Senate Bill 17
SPONSOR
Senator Steve Wilson, District 7 TARGETS K-12 School Districts State Board of Education DESCRIPTION State Board of Education must incorporate specific concepts of "free market capitalism" into the standards and model curriculum for financial literacy and entrepreneurship for grades 9-12. |
SB 17 Details
Senate Bill 17 requires the State Board of Education incorporate the following concepts about “free market capitalism,” into the standards and model curriculum for financial literacy and entrepreneurship for grades 9-12.
- “Raw materials, labor, and capital, the three classical factors of economic production, are privately owned
- ‘Individuals control their own ability to work, earn wages, and obtain skills to earn and increase wages
- “Private ownership of capital may include a sole proprietorship, a family businesses, a publicly traded corporation, a group of private investors, or a bank
- “Markets aggregate the exchange of goods and services throughout the world. Market prices are the only way to convey so much constantly changing information about the supply of goods and services, and the demand for them, for consumers and producers to make informed economic decisions for themselves
- “Wealth is created by providing goods and services that people value at a profit, and both sellers and buyers seek to profit in some way in a free market transaction. Thus, profit earned through transactions can be consumed, saved, reinvested in the business, or dispersed to shareholders
- “Wealth creation involves asset value appreciation and depreciation, voluntary exchange of equity ownership, and open and closed markets
- “The free market is driven by, and tends to produce, entrepreneurship and innovation
- “The free market can include side effects and market failures where at least part of the cost of the transaction, including producing, transporting, selling, or buying, is born by others outside of the transaction
- “The political features of the free market, including legally protected property rights, legally enforceable contracts, patent protections, and the mitigation of side effects and market failures
- “Societies that embrace the free market often embrace political and personal freedom as well”
Honesty's Position
Honesty is opposed to Senate Bill 17.
- SB 17 is duplicative, unnecessary, and performative.

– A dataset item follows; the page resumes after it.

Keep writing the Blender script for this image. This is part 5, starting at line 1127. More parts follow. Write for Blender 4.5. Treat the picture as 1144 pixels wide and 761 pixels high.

Free market capitalism is already included Ohio's curriculum standards and does not need to punctuated by repetitive legislation.
- SB 17 will not contribute to students understanding economics as a whole, or their individual place in the economic system. Education about capitalism and the free market should be undertaken as one part of a full menu of economic systems, structures, and marketplaces that reflect the full breadth of the current geopolitical economy.
- SB 17 is political rhetoric masked as education reform. This bill is part of a national extremist agenda aimed at restricting what teachers can and cannot say in the classroom, demonstrating that legislators—not teachers, families, school boards, or the Department of Education —are defining the educational experience for all Ohio students.
- SB 17 does not solve for root cause issues faced by our students. We know that students and communities benefit most when caring families, skilled educators, and dedicated school boards define what is appropriate in classrooms. Placing specific pieces of curriculum into the Ohio Revised Code does nothing to serve our students, educators, or schools.